RBI Repo Rate Update: RBI’s monetary policy decisions announced today, know what is the estimated repo rate?
Business Desk – RBI Repo Rate Update: The decisions of the three-day long Monetary Policy Committee meeting of the Reserve Bank of India (RBI) will be announced today. The market expects that the Central Bank will keep the repo rate at 5.25%. However, some experts also believe that interest rates may increase as pressure on the rupee is increasing. There is also a risk of inflation.
There was no change in the repo rate even in April. RBI last changed the rate in December 2025. It was reduced by 0.25% to 5.25%. Repo rate is the rate at which RBI lends money to banks. When RBI reduces the repo rate, banks often pass this benefit on to their customers.
RBI meetings are held every two months
There are six members in the Monetary Policy Committee. Three members are from RBI, while the remaining members are appointed by the Central Government. RBI holds meetings every two months. A total of six meetings of the Monetary Policy Committee have been scheduled for the financial year 2026-27. The first meeting was held between April 6 and 8, 2026.
What is repo rate and how does it make loans cheaper?

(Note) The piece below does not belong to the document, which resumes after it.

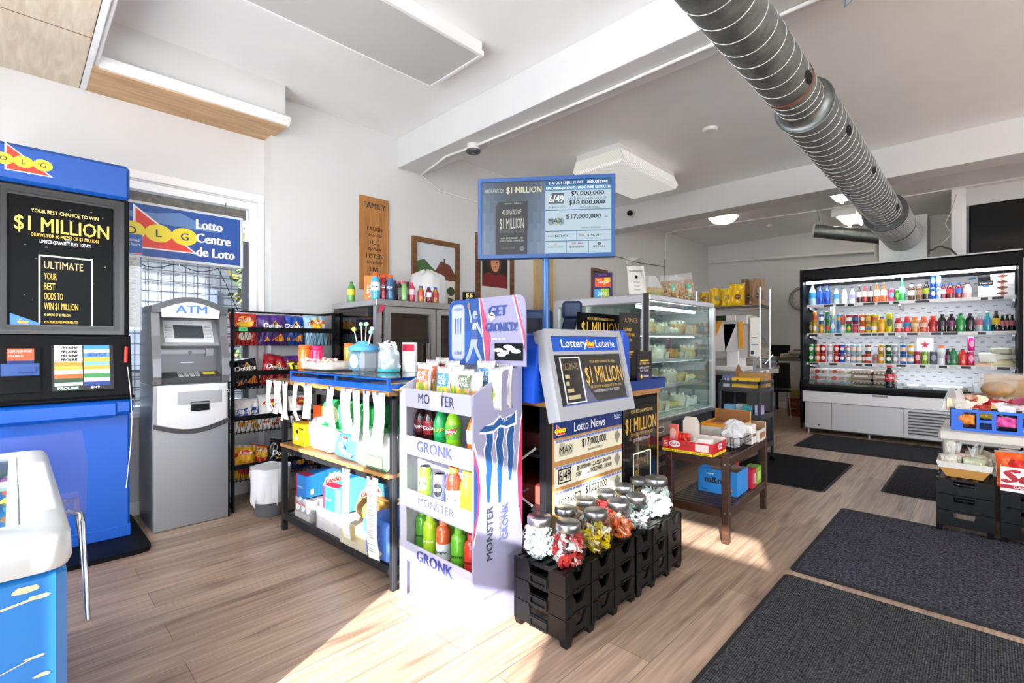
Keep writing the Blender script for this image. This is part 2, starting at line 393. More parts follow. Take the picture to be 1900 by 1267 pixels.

Repo rate is the interest rate at which RBI lends money to banks. Lower repo rates mean that banks can borrow funds at lower interest costs. When banks get cheap loans, they often pass this benefit on to customers by reducing their interest rates.
Why does the Reserve Bank increase or decrease the repo rate?
Any central bank has a powerful tool to deal with inflation – the policy rate. When inflation is high, the Central Bank tries to stop the flow of money in the economy by increasing the policy rate.
Due to high policy rate, it becomes expensive for commercial banks to borrow from the Central Bank. As a result, banks increase the interest rates on loans for their customers. This reduces the flow of money in the economy; Due to reduced supply of money, demand reduces, which also reduces inflation.
Conversely, when the economy is going through a recession, it becomes necessary to increase the money supply to promote recovery. In such a situation, the Central Bank reduces the policy rate. This makes it cheaper for banks to borrow from the Central Bank and customers also get loans at lower rates.